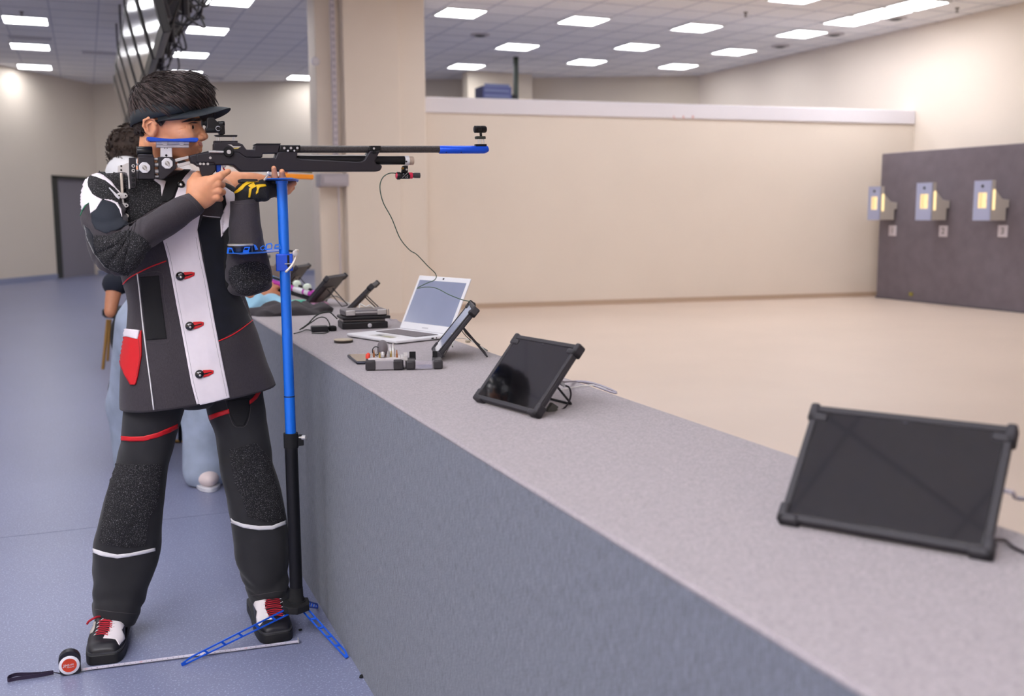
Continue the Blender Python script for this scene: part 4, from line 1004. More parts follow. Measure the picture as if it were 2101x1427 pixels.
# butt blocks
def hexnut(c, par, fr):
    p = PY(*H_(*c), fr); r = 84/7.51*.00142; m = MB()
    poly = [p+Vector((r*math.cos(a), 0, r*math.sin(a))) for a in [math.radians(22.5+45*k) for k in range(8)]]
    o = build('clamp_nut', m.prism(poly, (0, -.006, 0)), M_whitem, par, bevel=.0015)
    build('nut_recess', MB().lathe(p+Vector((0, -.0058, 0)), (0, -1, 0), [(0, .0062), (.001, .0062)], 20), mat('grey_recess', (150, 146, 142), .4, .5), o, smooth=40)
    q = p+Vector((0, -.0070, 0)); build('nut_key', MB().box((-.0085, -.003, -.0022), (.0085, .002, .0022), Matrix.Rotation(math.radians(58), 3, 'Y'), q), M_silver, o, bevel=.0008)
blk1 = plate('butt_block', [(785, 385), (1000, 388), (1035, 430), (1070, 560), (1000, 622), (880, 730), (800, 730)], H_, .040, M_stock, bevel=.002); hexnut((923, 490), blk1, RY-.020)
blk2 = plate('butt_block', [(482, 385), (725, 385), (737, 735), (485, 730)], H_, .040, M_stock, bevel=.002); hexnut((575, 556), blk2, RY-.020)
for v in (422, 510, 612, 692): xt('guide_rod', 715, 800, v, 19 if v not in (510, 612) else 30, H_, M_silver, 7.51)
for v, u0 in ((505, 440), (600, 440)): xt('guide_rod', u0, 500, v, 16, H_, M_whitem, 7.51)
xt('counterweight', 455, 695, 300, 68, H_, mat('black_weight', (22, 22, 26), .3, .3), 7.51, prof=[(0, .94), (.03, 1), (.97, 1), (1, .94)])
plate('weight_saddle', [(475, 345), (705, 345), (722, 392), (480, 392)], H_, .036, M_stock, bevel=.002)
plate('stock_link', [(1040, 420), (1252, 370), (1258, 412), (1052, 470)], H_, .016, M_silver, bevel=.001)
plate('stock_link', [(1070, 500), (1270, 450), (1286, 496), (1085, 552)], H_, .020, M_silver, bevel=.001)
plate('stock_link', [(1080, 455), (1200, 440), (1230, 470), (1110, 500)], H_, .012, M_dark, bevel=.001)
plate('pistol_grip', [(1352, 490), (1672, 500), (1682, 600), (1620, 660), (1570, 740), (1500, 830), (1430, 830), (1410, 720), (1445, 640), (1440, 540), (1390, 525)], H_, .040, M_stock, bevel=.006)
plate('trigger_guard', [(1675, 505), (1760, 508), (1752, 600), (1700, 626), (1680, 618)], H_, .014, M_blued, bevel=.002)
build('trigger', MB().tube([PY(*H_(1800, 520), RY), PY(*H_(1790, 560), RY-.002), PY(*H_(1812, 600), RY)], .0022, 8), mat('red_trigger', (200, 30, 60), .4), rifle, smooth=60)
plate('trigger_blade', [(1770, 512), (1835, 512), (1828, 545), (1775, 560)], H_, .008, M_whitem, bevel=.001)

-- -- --

* _AIM_
Leave out the pictures and copy the rest of the material above exactly.

* _TASK OUTPUT_
Continue the Blender Python script for this scene: part 4, from line 1004. More parts follow. Measure the picture as if it were 2101x1427 pixels.
# butt blocks
def hexnut(c, par, fr):
    p = PY(*H_(*c), fr); r = 84/7.51*.00142; m = MB()
    poly = [p+Vector((r*math.cos(a), 0, r*math.sin(a))) for a in [math.radians(22.5+45*k) for k in range(8)]]
    o = build('clamp_nut', m.prism(poly, (0, -.006, 0)), M_whitem, par, bevel=.0015)
    build('nut_recess', MB().lathe(p+Vector((0, -.0058, 0)), (0, -1, 0), [(0, .0062), (.001, .0062)], 20), mat('grey_recess', (150, 146, 142), .4, .5), o, smooth=40)
    q = p+Vector((0, -.0070, 0)); build('nut_key', MB().box((-.0085, -.003, -.0022), (.0085, .002, .0022), Matrix.Rotation(math.radians(58), 3, 'Y'), q), M_silver, o, bevel=.0008)
blk1 = plate('butt_block', [(785, 385), (1000, 388), (1035, 430), (1070, 560), (1000, 622), (880, 730), (800, 730)], H_, .040, M_stock, bevel=.002); hexnut((923, 490), blk1, RY-.020)
blk2 = plate('butt_block', [(482, 385), (725, 385), (737, 735), (485, 730)], H_, .040, M_stock, bevel=.002); hexnut((575, 556), blk2, RY-.020)
for v in (422, 510, 612, 692): xt('guide_rod', 715, 800, v, 19 if v not in (510, 612) else 30, H_, M_silver, 7.51)
for v, u0 in ((505, 440), (600, 440)): xt('guide_rod', u0, 500, v, 16, H_, M_whitem, 7.51)
xt('counterweight', 455, 695, 300, 68, H_, mat('black_weight', (22, 22, 26), .3, .3), 7.51, prof=[(0, .94), (.03, 1), (.97, 1), (1, .94)])
plate('weight_saddle', [(475, 345), (705, 345), (722, 392), (480, 392)], H_, .036, M_stock, bevel=.002)
plate('stock_link', [(1040, 420), (1252, 370), (1258, 412), (1052, 470)], H_, .016, M_silver, bevel=.001)
plate('stock_link', [(1070, 500), (1270, 450), (1286, 496), (1085, 552)], H_, .020, M_silver, bevel=.001)
plate('stock_link', [(1080, 455), (1200, 440), (1230, 470), (1110, 500)], H_, .012, M_dark, bevel=.001)
plate('pistol_grip', [(1352, 490), (1672, 500), (1682, 600), (1620, 660), (1570, 740), (1500, 830), (1430, 830), (1410, 720), (1445, 640), (1440, 540), (1390, 525)], H_, .040, M_stock, bevel=.006)
plate('trigger_guard', [(1675, 505), (1760, 508), (1752, 600), (1700, 626), (1680, 618)], H_, .014, M_blued, bevel=.002)
build('trigger', MB().tube([PY(*H_(1800, 520), RY), PY(*H_(1790, 560), RY-.002), PY(*H_(1812, 600), RY)], .0022, 8), mat('red_trigger', (200, 30, 60), .4), rifle, smooth=60)
plate('trigger_blade', [(1770, 512), (1835, 512), (1828, 545), (1775, 560)], H_, .008, M_whitem, bevel=.001)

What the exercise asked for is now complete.